New Forests, via their carbon development program Forest Carbon Partners, purchased 62,000 acres of coal rights from Chugach Alaska Corp. The sale was completed Dec. 19, for an undisclosed amount.

New Forests will retire those rights by transferring them to The Nature Conservancy, and the local Native Conservancy land trust, while generating revenue through the California cap-and-trade carbon market, the news release stated.

The sale and long-term protection of the area will allow the land to be managed for both environmental and financial benefits, providing an investment model that shows how conservation finance can create new opportunities for landowners, investors and non-profit partners seeking to balance long-term land stewardship and development.

“As a community-owned organization, Chugach’s mission is to provide meaningful opportunities and benefits to our Alaska Native shareholders and descendants today and for generations to come,” said Josie Hickel, senior vice president of Energy and Resources for Chugach. “A coal sale and carbon offset project is a unique opportunity to deliver long-term, sustainable economic and financial value for our shareholders and region,” she said.

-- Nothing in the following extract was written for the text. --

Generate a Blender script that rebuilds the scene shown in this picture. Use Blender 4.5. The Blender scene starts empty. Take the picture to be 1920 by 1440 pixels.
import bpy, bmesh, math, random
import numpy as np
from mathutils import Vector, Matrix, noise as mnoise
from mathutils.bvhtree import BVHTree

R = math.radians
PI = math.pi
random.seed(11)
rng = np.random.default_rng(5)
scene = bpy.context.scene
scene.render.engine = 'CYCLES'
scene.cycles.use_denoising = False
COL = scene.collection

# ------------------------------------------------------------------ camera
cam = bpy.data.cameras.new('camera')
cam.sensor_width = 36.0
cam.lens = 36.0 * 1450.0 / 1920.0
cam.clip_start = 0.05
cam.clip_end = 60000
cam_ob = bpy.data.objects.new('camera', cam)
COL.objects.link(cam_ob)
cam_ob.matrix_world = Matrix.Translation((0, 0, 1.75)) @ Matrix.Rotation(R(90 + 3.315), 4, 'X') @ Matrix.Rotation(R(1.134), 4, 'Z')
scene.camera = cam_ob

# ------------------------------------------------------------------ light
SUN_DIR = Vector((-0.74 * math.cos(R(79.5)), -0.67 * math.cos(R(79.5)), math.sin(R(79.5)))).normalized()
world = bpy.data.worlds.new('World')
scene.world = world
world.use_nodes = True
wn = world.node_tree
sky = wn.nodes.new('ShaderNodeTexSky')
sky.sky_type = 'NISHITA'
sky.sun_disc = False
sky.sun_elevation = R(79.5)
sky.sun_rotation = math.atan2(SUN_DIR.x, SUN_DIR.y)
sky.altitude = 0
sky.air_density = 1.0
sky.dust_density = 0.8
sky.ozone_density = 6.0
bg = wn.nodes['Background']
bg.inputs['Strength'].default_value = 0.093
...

New Forests currently manages more than 1.8 million acres of timberland internationally and is one of the largest developers of carbon offset projects for California’s cap-and-trade system.

“This novel investment structure will enable Chugach to manage the Bering River Coal Field and regional timberlands in a manner that delivers long-term financial security for the Chugach shareholder community as well as significant climate benefits,” said Brian Shillinglaw, director of New Forests’ United States investment programs. “Our partnership demonstrates that the combination of creative private investment and a price on carbon pollution can deliver positive financial, environmental and social returns while supporting long-term sustainable resource management.”

Back in 1983, in accordance with the Alaska Native Claims Settlement Act, Chugach Alaska Corp. was conveyed 73,000 acres of land and mineral rights comprising a large portion of the Bering River Coal Field .

The corporation owns both the surface and sub-surface rights to the property, and the agreement represents a critical step towards achieving the objectives laid out in Chugach’s 100-Year Plan.

“It is precedent setting, that a Native-owned and Native-run land trust, the Native Conservancy, was chosen to hold the conservation easement. This means that the indigenous people of the region are once again the stewards of their ancestral lands, after 100 years,” Lankard said.

“This conservation deal should inspire other Native peoples in Alaska to protect their ancestral lands that provide for their people in the way of jobs, subsistence and continued cultural traditions like fishing, smoking salmon, and everything salmon,” he said.

As part of the agreement with New Forests, Chugach will actively manage and maintain the land to retain high carbon stocks in the forests, in exchange for the opportunity to sell carbon credits to businesses regulated under California’s greenhouse gas pollution reduction program. The coal rights were transferred in fee to The Nature Conservancy, with a restrictive covenant against development held by the Native Conservancy Land Trust.

“The Nature Conservancy is pleased to be making history in Alaska with this innovative approach to conservation,” said Rand Hagenstein, state director for The Nature Conservancy. “We thank our partners for their deep commitment to Alaska and its future generations. This agreement promises a secure future for the forests and salmon streams of the Copper River Delta region and combats climate change – all while supporting the distinctive mission of an Alaska Native corporation.”